Monday, November 10, 2008

In defence of Ricky Ponting

According to the Australian ethos, Test Cricket is the pinnacle. Representing Australia in One Day Internationals or Twenty-20 cricket is a great honour, but is pales in comparison with pulling on the Baggy Green to represent Australia in the long form of the game.

Ricky Ponting knows that better than most. Since the end of October 2004, while being captain of all the Australian men's cricket sides, he has missed 19 One Day Internationals and 4 Twenty-20 matches. He has played all 44 of Australia's Test Matches in that time.

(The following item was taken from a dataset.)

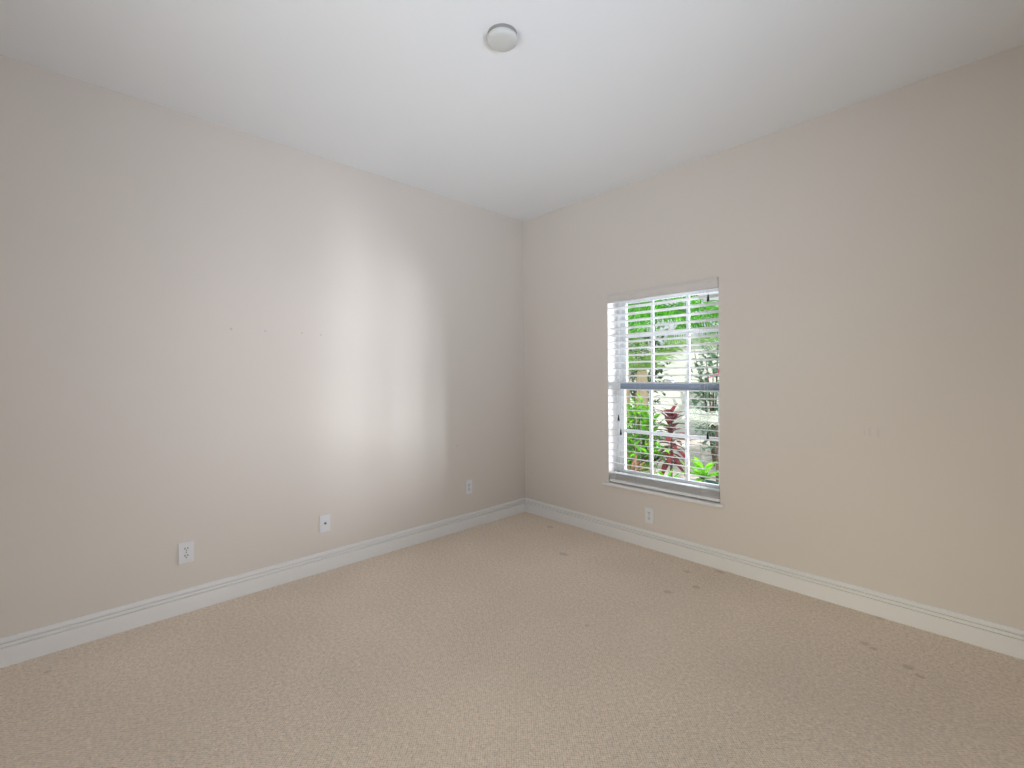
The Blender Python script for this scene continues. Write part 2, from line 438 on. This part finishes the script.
# ------------------------------------------------------------------ horizontal blind
BX0, BX1 = WX0 + .006, WX1 - .006
bl = thing('window_blind', 'white horizontal slat blind with black-tipped pull cords, lowered over the window', 'blind', ((WX0 + WX1) / 2, 0.0, WZ0 + .01))
bz = WZ0 + .01
def bbox(bm, x0, x1, y0, y1, z0, z1): box(bm, x0 - ox, x1 - ox, y0, y1, z0 - bz, z1 - bz)
bm = bmesh.new()        # moulded valance: face board with a lip along the top and a bead along the bottom
vp = [(.004, 1.850), (-.010, 1.850), (-.013, 1.853), (-.013, 1.858), (-.009, 1.861), (-.009, 1.897), (-.012, 1.901), (-.016, 1.910), (-.016, 1.919), (.004, 1.919)]
ra = [bm.verts.new((WX0 + .0015 - ox, y, z - bz)) for y, z in vp]; rb = [bm.verts.new((WX1 - .0015 - ox, y, z - bz)) for y, z in vp]
for k in range(len(vp)): bm.faces.new((ra[k], ra[(k + 1) % len(vp)], rb[(k + 1) % len(vp)], rb[k]))
bm.faces.new(ra); bm.faces.new(list(reversed(rb)))
obj('valance', bm, M_valance, bl)
bm = bmesh.new(); bbox(bm, BX0, BX1, .010, .062, 1.868, 1.918); obj('head_rail', bm, M_blind, bl, bevel=.002)

SL_W, PITCH, TILT = .063, .0533, R(8)
bm = bmesh.new()
ZS = []
z = 1.22 + 11 * PITCH
while z > .53:
    ZS.append(z); z -= PITCH
def slat(bm, zc, tilt, th=.0032, yc=.036):
    # gently crowned slat, inner edge up
    pts = []
    for i in range(7):
        s = -1 + 2 * i / 6
        yy = s * SL_W / 2; cz = .0022 * (1 - s * s)
        pts.append((yy, cz))
    loop = [(y, zz + th / 2) for y, zz in pts] + [(y, zz - th / 2) for y, zz in reversed(pts)]
    ct, st = math.cos(-tilt), math.sin(-tilt)
    loop = [(yc + y * ct - zz * st, zc + y * st + zz * ct) for y, zz in loop]
    a = [bm.verts.new((BX0 - ox, y, zz - bz)) for y, zz in loop]; b_ = [bm.verts.new((BX1 - ox, y, zz - bz)) for y, zz in loop]
    m_ = len(loop)
    for k in range(m_): bm.faces.new((a[k], a[(k + 1) % m_], b_[(k + 1) % m_], b_[k]))
    bm.faces.new(a); bm.faces.new(list(reversed(b_)))
for zz in ZS: slat(bm, zz, TILT)
for i in range(6): slat(bm, .4625 + i * .0085, R(1.0))     # surplus slats stacked on the bottom rail
obj('slats', bm, M_blind, bl)
bm = bmesh.new(); bbox(bm, BX0, BX1,   .006, .066, .4335, .4575); obj('bottom_rail', bm, M_blind, bl, bevel=.004)
for xl in (1.187, 1.686):
    bm = bmesh.new()
    for yl in (.0015, .0705):
        tube(bm, [(xl - ox, yl, .455 - bz), (xl - ox, yl, 1.869 - bz)], .0009, 6)
    for zz in ZS:
        tube(bm, [(xl - ox, .0015, zz - .0005 - bz), (xl - ox, .0705, zz - .007 - bz)], .0007, 5)
    obj('ladder_cord', bm, M_cord, bl)
for xc, zt in ((1.043, .944), (1.062, .835), (1.738, .867), (1.748, 1.788)):
    bm = bmesh.new(); tube(bm, [(xc - ox, -.004, zt + .02 - bz), (xc - ox, -.004, 1.6 - bz if zt < 1.6 else 1.835 - bz), (xc - ox, -.002, 1.852 - bz)], .0010, 6)
    c_ = obj('pull_cord', bm, M_cord, bl)
    bm = bmesh.new(); lathe(bm, [(.0022, .026), (.0040, .022), (.0050, .012), (.0078, -.010), (.0082, -.018), (.0060, -.021)][::-1], 14, ctr=(xc - ox, -.004, zt - bz))
    t_ = obj('tassel', bm, M_tassel, c_, smooth=True); t_['label'] = 'black plastic tassel'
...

With the threat of suspension hanging over his head yesterday, Ponting needed to make a decision. With India 6-166 and looking shaky at tea, Ponting was 10 overs behind where he needed to be, and he needed to make these up with previous infractions on his record as captain for slow over rates. He turned to Cameron White, Michael Hussey, Michael Clarke and Jason Krejza, and Mahendra Singh Dhoni and Harbhajan Singh put on a 100 run partnership while Australia caught up on the over rate. The test match went from winnable to probably unwinnable.

Did Ponting make the right decision? We would have all loved to see Australia chasing less than 300, with the chance to level the series and retain the Border-Gavaskar Trophy, but Ponting was painted into a corner. He values playing Test Cricket and captaining Australia in same more than anything in his career, and putting this series first before an upcoming series against a lesser opponent would have been disrespecting the game.

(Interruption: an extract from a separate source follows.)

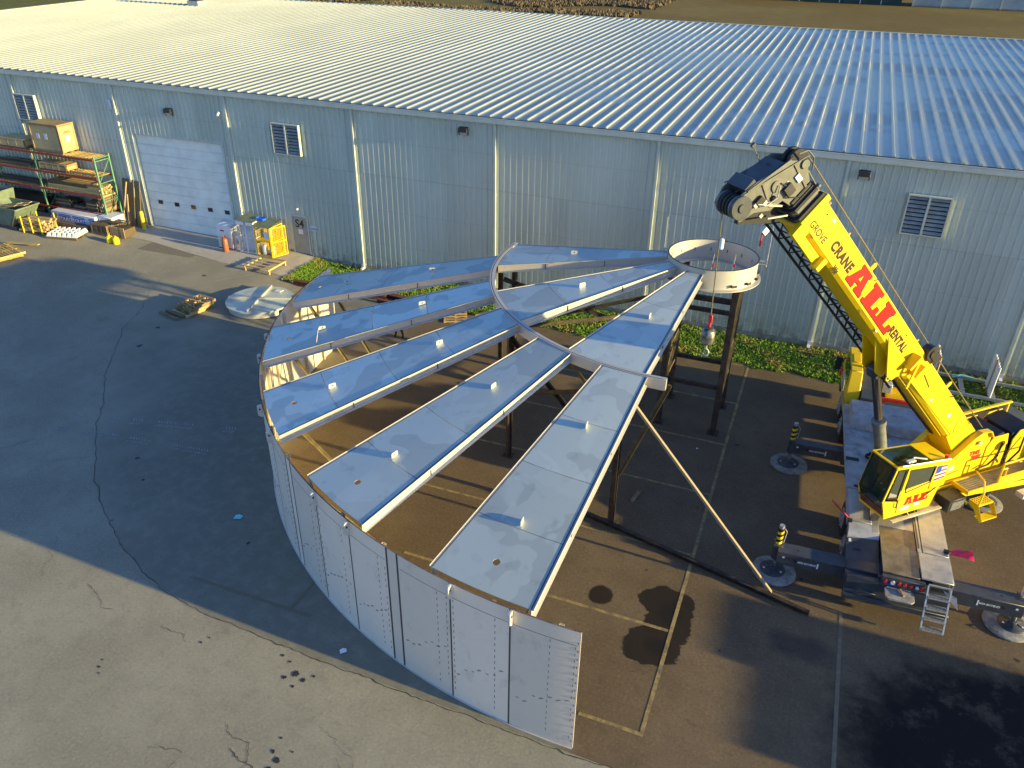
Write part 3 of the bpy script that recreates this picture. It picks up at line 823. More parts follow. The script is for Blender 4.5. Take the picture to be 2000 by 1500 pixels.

Ponting is a victim of the changing game. Heroes of a long since passed day of cricket like Ian Chappell talk loudly about the ICC doing something about over rates, but the threat of suspension to a national team captain turned a deciding rubber of a test series that will give the winner the ability to claim status as the world's best into a farce.

What administrators and commentators alike need to acknowledge is the game is vastly different to the one that was played 40 years ago, when 80 8-ball overs could be fitted into a day's cricket.

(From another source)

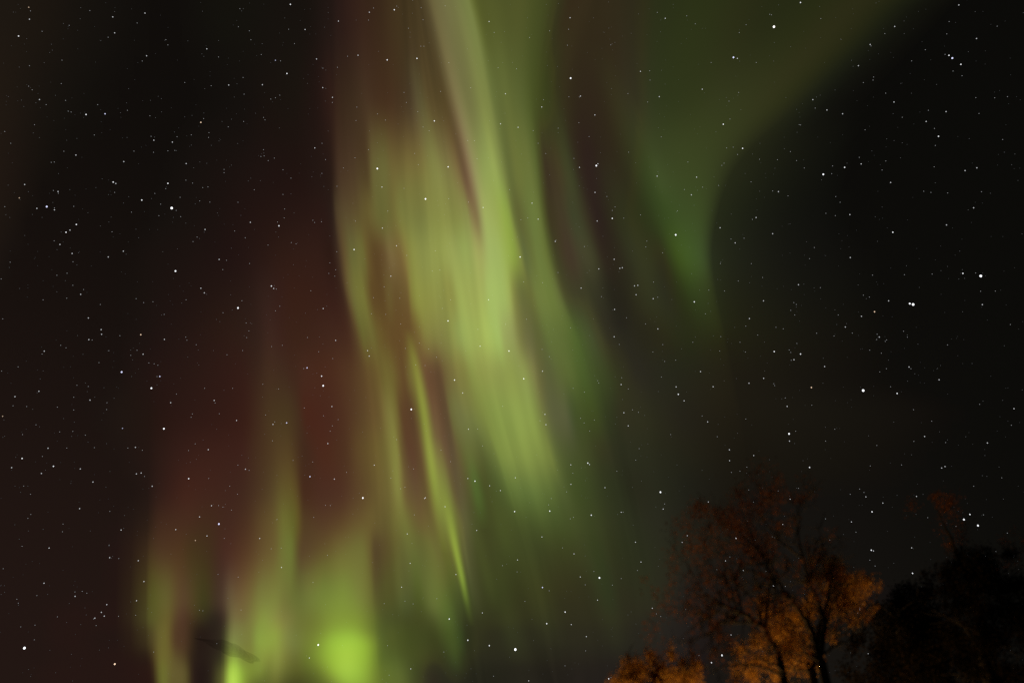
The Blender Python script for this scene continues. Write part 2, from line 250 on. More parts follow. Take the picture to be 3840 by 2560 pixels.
# fine ray texture: slow along the ray, quick across it
rng = np.random.default_rng(7)
def smooth1(a, n, axis):
    k = np.hanning(n + 2)[1:-1]; k /= k.sum()
    return np.apply_along_axis(lambda v: np.convolve(np.pad(v, n, mode='edge'), k, 'same')[n:-n], axis, a)
def ray_noise(n_across, n_along):
    t = smooth1(smooth1(rng.standard_normal((NY, NS)), n_across, 1), n_along, 0)
    return t / t.std()
tex = 0.45 * ray_noise(7, 60) + 0.85 * ray_noise(17, 80)
FIELD = smooth1(smooth1(FIELD, 3, 1), 8, 0)
R_, G_, B_ = FIELD[..., 0].copy(), FIELD[..., 1].copy(), FIELD[..., 2].copy()
e_ = (G_ - R_) / R_; w_ = sstep(R_, 22, 40); br_ = sstep(R_, 115, 170)
e2_ = np.where(e_ > 0, e_ * (0.46 + 0.29 * br_), e_ * 0.86) - (0.03 + 0.045 * (1 - sstep(R_, 45, 62)) * sstep(XQ, 1900, 2200)) * (1 - br_)
Rn_ = R_ * (0.97 - 0.06 * sstep(-e_, 0.1, 0.4) + 0.09 * (1 - sstep(R_, 50, 80)) * sstep(e_, 0.02, 0.08))
FIELD[..., 0] = R_ + w_ * (Rn_ - R_); FIELD[..., 1] = G_ + w_ * (Rn_ * (1 + e2_) - G_); FIELD[..., 2] = B_ * (1 - 0.07 * w_)
gr_ = sstep(e_, 0.05, 0.2) * (0.35 + 0.65 * sstep(XQ, 2100, 2450))
FIELD[..., 0] *= 1 - 0.055 * gr_; FIELD[..., 1] *= 1 + 0.035 * gr_
XX_ = XQ; YY_ = np.repeat(YQ[:, None], NS, 1)
d_ = sstep(XX_, 2420, 2800)[..., None]; lowf_ = sstep(YY_, 1300, 2000)[..., None]
FIELD *= 1 + d_ * ((np.array((1.02, 0.90, 0.80)) * (1 - lowf_) + np.array((0.72, 0.62, 0.53)) * lowf_) - 1) * sstep(YY_, 900, 1400)[..., None]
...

The money in the game puts pressure on captains and players, and so does the media scrutiny. Captains, rightly, now spend more time and mental energy getting bowling changes and field placing just as they want them. Ponting was damned either way in Nagpur yesterday; either damned for saving his own hide, or damned to miss his first test in four years.

There needs to be a realisation and an acceptance that 6 hours is probably not enough time to bowl 90 6-ball overs of today's test cricket any more. While we still want to see a cricket match decided over five, 90 over days, it is probably time for the ICC to make a one-off admission, and extend both the opening and closing sessions of a day's Test Cricket by 30 minutes. Along with an increased enforcement penalty for those captains who cannot get 90 overs bowled in 7 hours, this would work and focus the play and the commentary on what is happening on the field between bat and ball.